Define moral realism as the claim there are objective moral truths and that we know some of them. Consider the argument:
- If no religious beliefs are true, moral realism is false.
- Moral realism is true.
- So, some religious beliefs are true.
Here is the line of thought. Start with this plausible observation:
- If no religious beliefs are true, the correct explanation of our moral beliefs is that moral beliefs were beliefs about unobservable realities that evolved to help prevent defection in prisoner's dilemmas in cognitively sophisticated hominids.
Now, if reliabilism is true, the question is whether the process, P, of evolutionarily forming beliefs about unobservable realities to help prevent defection in prisoner's dilemmas is reliable: is likely to produce true belief. But now observe that if no religious beliefs are true, very likely our religious beliefs also arose out of P . Positing supernatural judges who can see if one is sneakily defecting in prisoner's dilemmas is obviously quite helpful. Thus, we have two families of beliefs produced by P: moral and religious. If the religious ones are all false, the process is unreliable. If the process is unreliable, then its outputs are not knowledge. And so if no religious beliefs are true, we have no moral knowledge, and hence moral realism is false.

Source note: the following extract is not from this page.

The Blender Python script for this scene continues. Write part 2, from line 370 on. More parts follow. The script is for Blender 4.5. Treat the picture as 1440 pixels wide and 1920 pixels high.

Of course, we have the usual tricky thing with reliabilism: What is the relevant level of description of the belief-forming process? Is it: "evolutionarily forming beliefs about unobservable realities to help prevent defection in prisoner's dilemmas", or is it something narrower that is special to the moral case, and not present in the religious case? I think it would be difficult, however, to formulate a description narrowed to the moral case without being completely ad hoc.